(INSTRUCTIONS FOR THE TASK): Extract the complete data exactly as given.

(SUPPLIED DATA):

——

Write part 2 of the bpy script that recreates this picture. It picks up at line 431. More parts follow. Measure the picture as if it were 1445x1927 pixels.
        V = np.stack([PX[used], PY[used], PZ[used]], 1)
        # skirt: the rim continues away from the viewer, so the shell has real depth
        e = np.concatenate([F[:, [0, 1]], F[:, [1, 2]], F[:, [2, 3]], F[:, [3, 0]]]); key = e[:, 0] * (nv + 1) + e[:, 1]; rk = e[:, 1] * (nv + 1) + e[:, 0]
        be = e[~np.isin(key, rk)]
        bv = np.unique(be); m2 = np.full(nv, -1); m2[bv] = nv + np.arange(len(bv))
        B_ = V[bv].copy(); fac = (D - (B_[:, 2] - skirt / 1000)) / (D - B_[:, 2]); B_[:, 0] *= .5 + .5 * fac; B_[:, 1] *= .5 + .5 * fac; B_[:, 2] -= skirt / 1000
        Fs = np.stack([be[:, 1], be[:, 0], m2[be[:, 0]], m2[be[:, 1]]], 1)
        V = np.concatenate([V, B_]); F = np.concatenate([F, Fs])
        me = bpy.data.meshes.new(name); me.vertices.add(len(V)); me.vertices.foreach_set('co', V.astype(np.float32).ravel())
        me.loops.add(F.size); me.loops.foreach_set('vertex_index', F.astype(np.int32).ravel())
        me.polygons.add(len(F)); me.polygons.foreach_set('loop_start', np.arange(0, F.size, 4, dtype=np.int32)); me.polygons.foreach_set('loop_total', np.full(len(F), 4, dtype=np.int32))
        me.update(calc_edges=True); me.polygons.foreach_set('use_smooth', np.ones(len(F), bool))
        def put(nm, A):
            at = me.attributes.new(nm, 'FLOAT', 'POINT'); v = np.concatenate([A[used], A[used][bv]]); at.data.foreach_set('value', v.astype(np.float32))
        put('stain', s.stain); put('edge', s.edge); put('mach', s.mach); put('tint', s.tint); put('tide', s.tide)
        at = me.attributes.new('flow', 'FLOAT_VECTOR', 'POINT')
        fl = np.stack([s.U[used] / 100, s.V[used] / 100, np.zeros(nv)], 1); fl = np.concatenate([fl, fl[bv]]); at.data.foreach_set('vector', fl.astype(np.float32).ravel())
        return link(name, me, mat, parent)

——

(TASK RESULT):
Write part 2 of the bpy script that recreates this picture. It picks up at line 431. More parts follow. Measure the picture as if it were 1445x1927 pixels.
        V = np.stack([PX[used], PY[used], PZ[used]], 1)
        # skirt: the rim continues away from the viewer, so the shell has real depth
        e = np.concatenate([F[:, [0, 1]], F[:, [1, 2]], F[:, [2, 3]], F[:, [3, 0]]]); key = e[:, 0] * (nv + 1) + e[:, 1]; rk = e[:, 1] * (nv + 1) + e[:, 0]
        be = e[~np.isin(key, rk)]
        bv = np.unique(be); m2 = np.full(nv, -1); m2[bv] = nv + np.arange(len(bv))
        B_ = V[bv].copy(); fac = (D - (B_[:, 2] - skirt / 1000)) / (D - B_[:, 2]); B_[:, 0] *= .5 + .5 * fac; B_[:, 1] *= .5 + .5 * fac; B_[:, 2] -= skirt / 1000
        Fs = np.stack([be[:, 1], be[:, 0], m2[be[:, 0]], m2[be[:, 1]]], 1)
        V = np.concatenate([V, B_]); F = np.concatenate([F, Fs])
        me = bpy.data.meshes.new(name); me.vertices.add(len(V)); me.vertices.foreach_set('co', V.astype(np.float32).ravel())
        me.loops.add(F.size); me.loops.foreach_set('vertex_index', F.astype(np.int32).ravel())
        me.polygons.add(len(F)); me.polygons.foreach_set('loop_start', np.arange(0, F.size, 4, dtype=np.int32)); me.polygons.foreach_set('loop_total', np.full(len(F), 4, dtype=np.int32))
        me.update(calc_edges=True); me.polygons.foreach_set('use_smooth', np.ones(len(F), bool))
        def put(nm, A):
            at = me.attributes.new(nm, 'FLOAT', 'POINT'); v = np.concatenate([A[used], A[used][bv]]); at.data.foreach_set('value', v.astype(np.float32))
        put('stain', s.stain); put('edge', s.edge); put('mach', s.mach); put('tint', s.tint); put('tide', s.tide)
        at = me.attributes.new('flow', 'FLOAT_VECTOR', 'POINT')
        fl = np.stack([s.U[used] / 100, s.V[used] / 100, np.zeros(nv)], 1); fl = np.concatenate([fl, fl[bv]]); at.data.foreach_set('vector', fl.astype(np.float32).ravel())
        return link(name, me, mat, parent)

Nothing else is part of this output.